Toronto Economic Summit

US Department of State Bulletin, August, 1988

ENVIRONMENT

31. We agree that the protection and enhancement of the environment is essential. The report of the World Commission on Environment and Development has stressed that environmental considerations must be integrated into all areas of economic policy-making if the globe is to continue to support humankind. We endorse the concept of sustainable development.

32. Threats to the environment recognize no boundaries. Their urgent nature requires strengthened international cooperation among all countlies. Significant progress has been achieved in a number of environmental areas, The Montreal Protocol on Substances that Deplete the Ozone Layer is a milestone. All countries are encouraged to sign and ratify it.

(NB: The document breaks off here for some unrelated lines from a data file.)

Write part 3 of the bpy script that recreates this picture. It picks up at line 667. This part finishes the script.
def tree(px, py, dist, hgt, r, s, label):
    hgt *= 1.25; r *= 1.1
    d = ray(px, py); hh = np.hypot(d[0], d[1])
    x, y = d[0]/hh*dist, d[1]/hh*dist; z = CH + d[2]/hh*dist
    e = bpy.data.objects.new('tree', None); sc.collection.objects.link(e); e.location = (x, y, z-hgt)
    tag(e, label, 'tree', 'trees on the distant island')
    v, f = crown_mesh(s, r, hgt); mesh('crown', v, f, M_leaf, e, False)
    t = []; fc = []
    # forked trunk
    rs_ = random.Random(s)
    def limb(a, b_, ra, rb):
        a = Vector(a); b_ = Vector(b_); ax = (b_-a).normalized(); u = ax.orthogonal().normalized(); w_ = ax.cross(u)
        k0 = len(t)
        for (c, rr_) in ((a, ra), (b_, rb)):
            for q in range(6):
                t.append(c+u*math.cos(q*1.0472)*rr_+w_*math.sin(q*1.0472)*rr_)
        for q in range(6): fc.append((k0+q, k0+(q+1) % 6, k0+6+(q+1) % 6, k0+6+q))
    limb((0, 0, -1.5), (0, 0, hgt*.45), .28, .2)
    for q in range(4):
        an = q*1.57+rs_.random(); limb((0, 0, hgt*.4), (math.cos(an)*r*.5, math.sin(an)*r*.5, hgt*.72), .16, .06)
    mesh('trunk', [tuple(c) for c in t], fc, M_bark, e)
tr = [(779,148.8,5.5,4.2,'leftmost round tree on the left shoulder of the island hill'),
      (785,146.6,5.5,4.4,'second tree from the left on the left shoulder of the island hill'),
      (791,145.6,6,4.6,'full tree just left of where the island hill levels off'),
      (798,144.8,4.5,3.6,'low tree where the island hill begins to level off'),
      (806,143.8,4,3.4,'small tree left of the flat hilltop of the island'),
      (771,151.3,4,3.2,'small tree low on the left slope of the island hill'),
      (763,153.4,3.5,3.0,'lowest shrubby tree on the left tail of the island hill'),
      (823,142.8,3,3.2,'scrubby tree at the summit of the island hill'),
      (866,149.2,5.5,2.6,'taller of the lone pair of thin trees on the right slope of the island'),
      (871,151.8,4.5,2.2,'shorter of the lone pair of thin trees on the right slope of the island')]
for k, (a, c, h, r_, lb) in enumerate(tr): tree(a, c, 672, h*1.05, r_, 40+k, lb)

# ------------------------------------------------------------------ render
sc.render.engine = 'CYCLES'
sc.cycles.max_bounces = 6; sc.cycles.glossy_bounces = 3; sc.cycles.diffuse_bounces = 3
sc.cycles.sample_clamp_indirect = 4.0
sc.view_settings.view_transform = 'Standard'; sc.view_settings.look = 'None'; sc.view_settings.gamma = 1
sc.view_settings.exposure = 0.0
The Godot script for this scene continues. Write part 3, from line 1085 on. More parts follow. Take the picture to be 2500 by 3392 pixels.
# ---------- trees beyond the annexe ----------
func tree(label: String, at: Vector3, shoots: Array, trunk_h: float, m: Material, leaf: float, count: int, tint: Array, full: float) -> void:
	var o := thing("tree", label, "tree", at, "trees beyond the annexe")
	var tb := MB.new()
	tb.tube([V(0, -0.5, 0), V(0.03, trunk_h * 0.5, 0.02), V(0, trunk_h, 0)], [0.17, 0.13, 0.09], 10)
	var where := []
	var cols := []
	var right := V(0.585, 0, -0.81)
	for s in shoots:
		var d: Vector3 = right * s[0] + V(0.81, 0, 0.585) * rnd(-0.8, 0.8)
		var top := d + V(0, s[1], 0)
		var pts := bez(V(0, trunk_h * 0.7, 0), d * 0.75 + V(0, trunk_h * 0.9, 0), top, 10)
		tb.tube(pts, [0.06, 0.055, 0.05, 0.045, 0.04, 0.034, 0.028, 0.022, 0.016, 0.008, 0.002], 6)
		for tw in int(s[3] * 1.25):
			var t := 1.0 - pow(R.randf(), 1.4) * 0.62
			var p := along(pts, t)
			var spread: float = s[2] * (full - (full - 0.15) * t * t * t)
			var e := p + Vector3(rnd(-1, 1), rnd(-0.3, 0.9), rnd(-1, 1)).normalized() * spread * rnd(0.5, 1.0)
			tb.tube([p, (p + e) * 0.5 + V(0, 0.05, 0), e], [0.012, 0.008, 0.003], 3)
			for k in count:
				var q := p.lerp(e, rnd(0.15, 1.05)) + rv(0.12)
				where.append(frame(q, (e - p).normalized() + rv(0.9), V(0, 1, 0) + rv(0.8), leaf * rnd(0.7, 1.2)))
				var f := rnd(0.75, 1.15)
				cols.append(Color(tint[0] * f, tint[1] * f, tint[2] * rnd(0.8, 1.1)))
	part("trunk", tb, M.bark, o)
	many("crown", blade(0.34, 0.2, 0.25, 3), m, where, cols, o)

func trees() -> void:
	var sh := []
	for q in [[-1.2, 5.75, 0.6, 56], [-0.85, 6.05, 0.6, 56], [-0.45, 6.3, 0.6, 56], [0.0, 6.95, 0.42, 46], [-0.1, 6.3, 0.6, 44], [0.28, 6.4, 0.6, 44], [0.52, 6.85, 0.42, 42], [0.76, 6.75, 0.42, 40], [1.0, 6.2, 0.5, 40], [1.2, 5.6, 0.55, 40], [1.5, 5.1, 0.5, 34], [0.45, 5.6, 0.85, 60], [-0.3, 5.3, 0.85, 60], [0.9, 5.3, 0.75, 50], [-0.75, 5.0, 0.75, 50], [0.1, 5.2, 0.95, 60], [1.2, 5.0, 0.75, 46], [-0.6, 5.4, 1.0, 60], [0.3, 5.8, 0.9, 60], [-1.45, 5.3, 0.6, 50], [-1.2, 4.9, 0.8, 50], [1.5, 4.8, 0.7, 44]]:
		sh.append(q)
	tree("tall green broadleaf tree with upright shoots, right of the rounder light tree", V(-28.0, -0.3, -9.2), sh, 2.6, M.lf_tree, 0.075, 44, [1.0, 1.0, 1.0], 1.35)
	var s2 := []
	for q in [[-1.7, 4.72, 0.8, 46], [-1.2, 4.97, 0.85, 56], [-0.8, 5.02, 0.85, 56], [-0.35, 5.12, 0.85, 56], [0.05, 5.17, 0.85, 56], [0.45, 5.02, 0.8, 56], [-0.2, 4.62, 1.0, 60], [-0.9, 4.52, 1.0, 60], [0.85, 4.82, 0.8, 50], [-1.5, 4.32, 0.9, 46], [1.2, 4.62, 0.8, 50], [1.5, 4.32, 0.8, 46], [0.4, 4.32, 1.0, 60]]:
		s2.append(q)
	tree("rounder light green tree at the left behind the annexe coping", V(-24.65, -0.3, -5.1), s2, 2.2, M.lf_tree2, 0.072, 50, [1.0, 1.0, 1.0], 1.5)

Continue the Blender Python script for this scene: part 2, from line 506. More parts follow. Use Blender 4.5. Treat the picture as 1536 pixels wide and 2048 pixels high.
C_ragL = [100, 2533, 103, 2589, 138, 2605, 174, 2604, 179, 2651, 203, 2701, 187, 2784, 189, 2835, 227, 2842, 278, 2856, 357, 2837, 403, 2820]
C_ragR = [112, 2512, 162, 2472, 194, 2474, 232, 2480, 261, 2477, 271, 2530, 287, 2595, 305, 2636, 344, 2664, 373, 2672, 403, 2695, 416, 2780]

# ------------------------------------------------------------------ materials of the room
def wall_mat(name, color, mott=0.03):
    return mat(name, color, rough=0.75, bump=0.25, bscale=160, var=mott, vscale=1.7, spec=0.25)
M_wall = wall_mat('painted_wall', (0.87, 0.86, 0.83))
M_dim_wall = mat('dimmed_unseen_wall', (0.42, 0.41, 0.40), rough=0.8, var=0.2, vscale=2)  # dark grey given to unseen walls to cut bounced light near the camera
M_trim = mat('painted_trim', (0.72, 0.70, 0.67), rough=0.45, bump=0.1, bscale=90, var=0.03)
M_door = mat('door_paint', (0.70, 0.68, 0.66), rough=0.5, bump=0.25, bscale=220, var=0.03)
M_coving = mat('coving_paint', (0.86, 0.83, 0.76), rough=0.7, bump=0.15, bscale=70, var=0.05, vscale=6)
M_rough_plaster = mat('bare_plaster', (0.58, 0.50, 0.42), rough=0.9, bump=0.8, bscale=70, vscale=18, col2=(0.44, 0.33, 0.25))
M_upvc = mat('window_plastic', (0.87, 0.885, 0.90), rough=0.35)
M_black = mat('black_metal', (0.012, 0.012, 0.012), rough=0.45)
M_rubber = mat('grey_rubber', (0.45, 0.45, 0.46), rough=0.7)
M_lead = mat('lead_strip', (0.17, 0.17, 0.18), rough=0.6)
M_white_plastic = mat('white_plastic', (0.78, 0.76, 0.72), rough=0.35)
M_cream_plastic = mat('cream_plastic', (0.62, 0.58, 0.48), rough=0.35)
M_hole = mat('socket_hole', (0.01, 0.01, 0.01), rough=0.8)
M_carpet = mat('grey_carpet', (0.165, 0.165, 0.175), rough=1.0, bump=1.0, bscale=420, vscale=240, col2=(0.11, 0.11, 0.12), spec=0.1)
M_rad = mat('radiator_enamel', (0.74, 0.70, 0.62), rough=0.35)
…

33. Further action is needed. Global climate change; air, sea, and fresh water pollution; acid rain; hazardous substances; deforestation; and endangered species require priority attention. It is, therefore, timely that negotiations on a protocol on emissions of nitrogen oxides within the framework of the Geneva Convention on Long-range Transboundary Air Pollution be pursued energetically. The efforts of the United Nations Environment Program (UNEP) for an agreement on the transfrontier shipment of hazardous wastes should also be encouraged as well as the establishment of an inter-governmental panel on global climate change under the auspices of UNEP and the World Meteorological Organization (WMO). We also recognize the potential impact of agriculture on the environment, whether negative through over-intensive use of resources or positive in preventing desertification. We welcome the Conference on the Changing Environment to be held in Toronto next week.

FUTURE SUMMITS

34. We, the Heads of State or Government, and the representatives of the European Community, believe that the Economic Summits have strengthened the ties of solidarity, both political and economic, that exist between our countries and that thereby they have helped to sustain the values of democracy that underlie our economic and political systems. Our annual meetings have provided the principal opportunity each year for the governments of the major industrialized countries to reflect, in an informal and flexible manner, upon their common responsibility for the progress of the world economy and to resolve how that responsibility should have practical manifestation in the years ahead. We believe that the mutual understanding engendered in our meetings has benefitted both our own countries and the wider world community. We believe, too, that the opportunities afforded by our meetings are becoming even more valuable in today's world of inereasing interdependence and inereasing technological change. We have therefore agreed to institute a further cycle of Summits by accepting the invitation of the President of the French Republic to meet in France, July 14-16, 1989.

OTHER ISSUES

Human Frontier Science Program

1. We note the successful conclusion of Japan's feasibility study on the Human Frontier Science Program and are grateful for the opportunities our scientists were given to contribute to the study, We look forward to the Japanese Government's proposal for the implementation of the program in the near future.